Glitter, vibrant colors and smiling faces are what comprise Luisa Leal’s first Las Vegas exhibit, Amazonian Beauties, which opened October 2 at Rachel’s Kitchen in the Ogden building Downtown. The artwork is eye-catching, inspired by the people and polychrome culture of Venezuela, where she grew up. “It helps me stay connected to my roots, to my country,” she says.

These 11 pieces depict women of the Wayúu and Yanomami tribes, and animals including a blue dart frog, a macaw, a snake and a toucan. Leal’s art contains colors and textures and real-life people she met doing volunteer work; the rainbow of colors she uses represent the kaleidoscopic landscape of Maracaibo, where buildings are painted in every shade.

While living there, Leal volunteered for Una Sola Voz por la Cultura Wayúu, a group of young adults helping the native Wayúu. She created promotional materials, presentations and newsletter designs. At the time, she was attending the Dr. Rafael Belloso Chacin University, at first studying engineering and then architecture for a “serious career.” She eventually switched to art, her true passion. “Being an art major in Venezuela was really tough, because people [there] are not used to buying art.”

Her love for a different kind of art inspired her to move stateside to pursue another dream: creating animated films. The 24-year-old moved to Las Vegas with her fiancé in 2014, and this past June, she accepted a three-month internship with Pixar in Emeryville, California, where she worked on art for upcoming films Cars 3 and Coco.

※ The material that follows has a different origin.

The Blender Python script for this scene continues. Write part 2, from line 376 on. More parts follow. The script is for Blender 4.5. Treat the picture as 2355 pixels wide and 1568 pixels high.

“From being around all of the artists painting all the time at Pixar, it made me want to paint more again,” she says. “I spent my entire summer surrounded by painters, and I’m now taking my acrylics more seriously than I did before.”

Although the pieces for Amazonian Beauties are digitalized, she first formed them by hand, using markers, paint, glitter and layered paper, and then added textures.

Leal will hold an artist reception on October 28 from 5 to 8 p.m. and she also plans to host drawing and sketching brunch sessions twice a month at Rachel’s Kitchen.

After her exhibition ends in four months, Leal wants to expand into more galleries here and in San Francisco. Her long-term goal is to create a feature-length movie with characters representative of Venezuela. Before that happens, she’s teaming with her artist-fiancé Eduardo Mantilla to make a short film about Friyawa, her favorite Amazonian Beauties character, with Mantilla producing the soundtrack.

“All of my dreams are here [in the US], and I just want to keep achieving them. My spirit is driven to do things,” Leal says. “Art is my life.”